Exercise objective: Copy each line of the material below that includes the string "script".

Record excerpts:
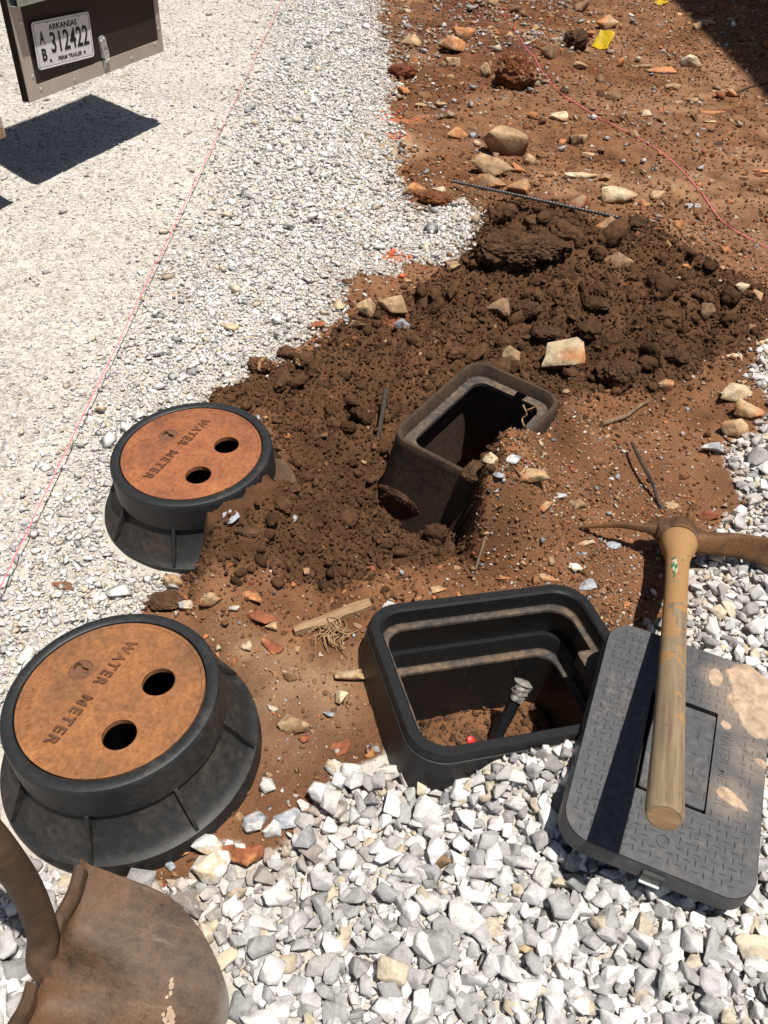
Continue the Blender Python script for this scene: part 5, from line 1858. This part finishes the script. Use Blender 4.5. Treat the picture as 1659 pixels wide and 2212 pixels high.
* * *
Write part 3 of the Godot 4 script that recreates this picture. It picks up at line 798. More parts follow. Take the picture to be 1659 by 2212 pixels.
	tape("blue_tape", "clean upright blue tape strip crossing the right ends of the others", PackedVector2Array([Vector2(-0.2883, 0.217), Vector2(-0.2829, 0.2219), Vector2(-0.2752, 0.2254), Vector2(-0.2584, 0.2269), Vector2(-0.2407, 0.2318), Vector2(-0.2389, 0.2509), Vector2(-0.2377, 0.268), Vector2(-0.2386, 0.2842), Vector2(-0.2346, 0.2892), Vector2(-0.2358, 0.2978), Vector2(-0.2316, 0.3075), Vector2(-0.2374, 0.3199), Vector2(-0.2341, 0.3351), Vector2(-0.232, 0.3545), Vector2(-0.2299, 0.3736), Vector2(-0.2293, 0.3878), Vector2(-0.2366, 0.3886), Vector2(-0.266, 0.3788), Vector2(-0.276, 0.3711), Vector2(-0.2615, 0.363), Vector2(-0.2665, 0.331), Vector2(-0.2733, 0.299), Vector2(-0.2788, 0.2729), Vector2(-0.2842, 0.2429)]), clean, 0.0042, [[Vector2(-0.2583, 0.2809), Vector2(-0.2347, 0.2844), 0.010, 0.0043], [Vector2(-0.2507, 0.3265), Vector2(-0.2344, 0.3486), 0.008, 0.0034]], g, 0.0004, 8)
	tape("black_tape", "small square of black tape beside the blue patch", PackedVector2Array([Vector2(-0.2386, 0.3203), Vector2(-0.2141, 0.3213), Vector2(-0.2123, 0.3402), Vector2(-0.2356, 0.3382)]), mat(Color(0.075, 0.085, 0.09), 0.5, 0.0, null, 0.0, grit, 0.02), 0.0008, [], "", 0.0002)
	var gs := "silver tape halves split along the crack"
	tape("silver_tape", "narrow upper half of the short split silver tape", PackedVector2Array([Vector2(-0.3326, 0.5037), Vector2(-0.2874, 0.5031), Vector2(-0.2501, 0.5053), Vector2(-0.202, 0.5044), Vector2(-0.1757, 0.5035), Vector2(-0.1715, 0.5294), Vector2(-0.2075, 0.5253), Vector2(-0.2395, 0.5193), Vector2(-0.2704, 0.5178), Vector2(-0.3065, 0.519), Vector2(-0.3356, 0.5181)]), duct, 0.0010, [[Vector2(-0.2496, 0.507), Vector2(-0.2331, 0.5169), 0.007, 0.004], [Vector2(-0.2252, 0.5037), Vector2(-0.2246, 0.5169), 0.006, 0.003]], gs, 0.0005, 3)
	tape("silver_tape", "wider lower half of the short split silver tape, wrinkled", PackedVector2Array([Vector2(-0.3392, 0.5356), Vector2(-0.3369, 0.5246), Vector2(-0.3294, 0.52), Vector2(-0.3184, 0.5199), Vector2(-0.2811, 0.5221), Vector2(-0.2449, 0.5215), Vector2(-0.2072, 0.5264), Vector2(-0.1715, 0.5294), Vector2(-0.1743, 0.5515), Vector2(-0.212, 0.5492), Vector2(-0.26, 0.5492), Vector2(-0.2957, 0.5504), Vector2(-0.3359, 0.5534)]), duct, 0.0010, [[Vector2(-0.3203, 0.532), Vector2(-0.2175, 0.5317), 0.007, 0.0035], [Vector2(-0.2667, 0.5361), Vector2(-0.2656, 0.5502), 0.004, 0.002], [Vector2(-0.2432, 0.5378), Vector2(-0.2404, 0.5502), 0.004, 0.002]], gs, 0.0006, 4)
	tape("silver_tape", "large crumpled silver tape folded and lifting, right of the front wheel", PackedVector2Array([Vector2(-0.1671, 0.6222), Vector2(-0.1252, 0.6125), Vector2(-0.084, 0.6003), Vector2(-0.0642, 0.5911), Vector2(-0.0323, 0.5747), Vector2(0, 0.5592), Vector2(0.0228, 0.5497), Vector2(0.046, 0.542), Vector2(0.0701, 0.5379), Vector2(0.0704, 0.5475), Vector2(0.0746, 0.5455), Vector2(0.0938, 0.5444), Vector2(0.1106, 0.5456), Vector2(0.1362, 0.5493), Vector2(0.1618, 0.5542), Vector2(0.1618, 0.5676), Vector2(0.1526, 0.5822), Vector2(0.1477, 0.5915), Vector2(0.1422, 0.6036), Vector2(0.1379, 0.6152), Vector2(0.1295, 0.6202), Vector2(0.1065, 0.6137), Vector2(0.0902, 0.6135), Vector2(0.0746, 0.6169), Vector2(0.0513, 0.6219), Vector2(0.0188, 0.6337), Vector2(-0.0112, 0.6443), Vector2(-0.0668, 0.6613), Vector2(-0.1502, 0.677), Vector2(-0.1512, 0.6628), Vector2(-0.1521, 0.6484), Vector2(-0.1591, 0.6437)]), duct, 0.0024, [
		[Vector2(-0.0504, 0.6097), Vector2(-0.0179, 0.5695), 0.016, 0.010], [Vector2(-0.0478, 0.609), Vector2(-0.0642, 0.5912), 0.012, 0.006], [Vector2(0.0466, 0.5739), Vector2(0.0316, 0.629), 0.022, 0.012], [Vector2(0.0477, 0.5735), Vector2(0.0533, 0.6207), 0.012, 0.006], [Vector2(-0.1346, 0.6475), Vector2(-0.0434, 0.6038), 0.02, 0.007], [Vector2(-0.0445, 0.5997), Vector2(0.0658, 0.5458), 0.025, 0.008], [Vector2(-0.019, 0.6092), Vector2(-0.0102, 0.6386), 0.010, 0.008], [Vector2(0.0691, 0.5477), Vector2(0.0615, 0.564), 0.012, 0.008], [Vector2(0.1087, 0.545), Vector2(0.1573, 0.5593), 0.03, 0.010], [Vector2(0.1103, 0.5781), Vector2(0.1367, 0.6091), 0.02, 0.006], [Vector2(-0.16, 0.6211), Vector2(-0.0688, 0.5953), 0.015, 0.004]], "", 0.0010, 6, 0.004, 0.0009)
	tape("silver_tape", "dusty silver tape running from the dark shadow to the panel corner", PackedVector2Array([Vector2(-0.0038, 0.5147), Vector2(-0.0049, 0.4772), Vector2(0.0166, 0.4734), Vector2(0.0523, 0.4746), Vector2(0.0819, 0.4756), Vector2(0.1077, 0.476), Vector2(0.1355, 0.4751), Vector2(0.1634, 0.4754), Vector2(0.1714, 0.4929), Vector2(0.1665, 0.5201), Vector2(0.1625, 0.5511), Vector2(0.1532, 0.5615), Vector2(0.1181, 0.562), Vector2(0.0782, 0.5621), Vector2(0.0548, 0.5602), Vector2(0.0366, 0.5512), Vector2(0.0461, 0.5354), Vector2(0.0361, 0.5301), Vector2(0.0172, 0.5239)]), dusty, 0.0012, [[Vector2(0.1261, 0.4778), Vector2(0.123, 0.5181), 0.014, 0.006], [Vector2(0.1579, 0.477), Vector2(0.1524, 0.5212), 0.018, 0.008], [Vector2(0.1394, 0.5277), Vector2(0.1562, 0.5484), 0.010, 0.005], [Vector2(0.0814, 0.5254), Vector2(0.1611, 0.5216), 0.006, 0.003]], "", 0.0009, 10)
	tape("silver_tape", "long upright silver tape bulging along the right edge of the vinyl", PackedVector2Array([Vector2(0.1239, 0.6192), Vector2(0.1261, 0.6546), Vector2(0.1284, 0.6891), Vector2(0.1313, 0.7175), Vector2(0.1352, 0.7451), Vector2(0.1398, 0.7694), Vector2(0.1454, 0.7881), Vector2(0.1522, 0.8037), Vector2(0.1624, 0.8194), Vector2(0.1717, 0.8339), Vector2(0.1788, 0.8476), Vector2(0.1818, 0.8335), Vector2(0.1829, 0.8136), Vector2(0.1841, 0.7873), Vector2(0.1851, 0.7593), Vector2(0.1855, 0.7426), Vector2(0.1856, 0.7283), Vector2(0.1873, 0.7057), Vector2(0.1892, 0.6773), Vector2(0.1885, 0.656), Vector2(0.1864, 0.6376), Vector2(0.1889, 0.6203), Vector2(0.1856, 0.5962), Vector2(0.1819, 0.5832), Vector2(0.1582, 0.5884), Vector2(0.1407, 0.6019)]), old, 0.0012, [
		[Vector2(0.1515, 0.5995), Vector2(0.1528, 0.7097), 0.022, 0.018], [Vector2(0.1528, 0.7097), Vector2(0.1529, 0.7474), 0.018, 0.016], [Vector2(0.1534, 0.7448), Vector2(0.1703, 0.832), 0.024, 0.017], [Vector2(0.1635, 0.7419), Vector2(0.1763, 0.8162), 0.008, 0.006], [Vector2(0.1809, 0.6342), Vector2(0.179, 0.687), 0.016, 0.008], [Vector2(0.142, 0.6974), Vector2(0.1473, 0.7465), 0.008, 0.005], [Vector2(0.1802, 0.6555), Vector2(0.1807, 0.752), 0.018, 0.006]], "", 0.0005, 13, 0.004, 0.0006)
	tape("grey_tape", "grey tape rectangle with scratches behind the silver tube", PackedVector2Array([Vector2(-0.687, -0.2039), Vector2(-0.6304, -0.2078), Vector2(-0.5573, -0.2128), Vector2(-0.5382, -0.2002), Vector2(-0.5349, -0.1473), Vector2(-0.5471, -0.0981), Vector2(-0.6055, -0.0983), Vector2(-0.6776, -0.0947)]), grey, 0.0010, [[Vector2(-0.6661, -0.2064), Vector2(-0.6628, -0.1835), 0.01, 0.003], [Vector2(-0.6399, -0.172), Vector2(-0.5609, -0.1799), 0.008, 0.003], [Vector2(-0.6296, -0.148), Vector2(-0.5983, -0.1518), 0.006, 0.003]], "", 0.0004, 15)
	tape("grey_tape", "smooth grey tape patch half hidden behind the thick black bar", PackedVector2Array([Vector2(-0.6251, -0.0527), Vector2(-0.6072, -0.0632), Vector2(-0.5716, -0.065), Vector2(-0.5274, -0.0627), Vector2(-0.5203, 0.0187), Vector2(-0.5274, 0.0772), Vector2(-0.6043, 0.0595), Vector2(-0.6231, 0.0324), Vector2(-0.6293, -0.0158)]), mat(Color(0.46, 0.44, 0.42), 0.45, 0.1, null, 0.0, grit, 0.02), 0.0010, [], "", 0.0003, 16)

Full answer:
Continue the Blender Python script for this scene: part 5, from line 1858. This part finishes the script. Use Blender 4.5. Treat the picture as 1659 pixels wide and 2212 pixels high.
Write part 3 of the Godot 4 script that recreates this picture. It picks up at line 798. More parts follow. Take the picture to be 1659 by 2212 pixels.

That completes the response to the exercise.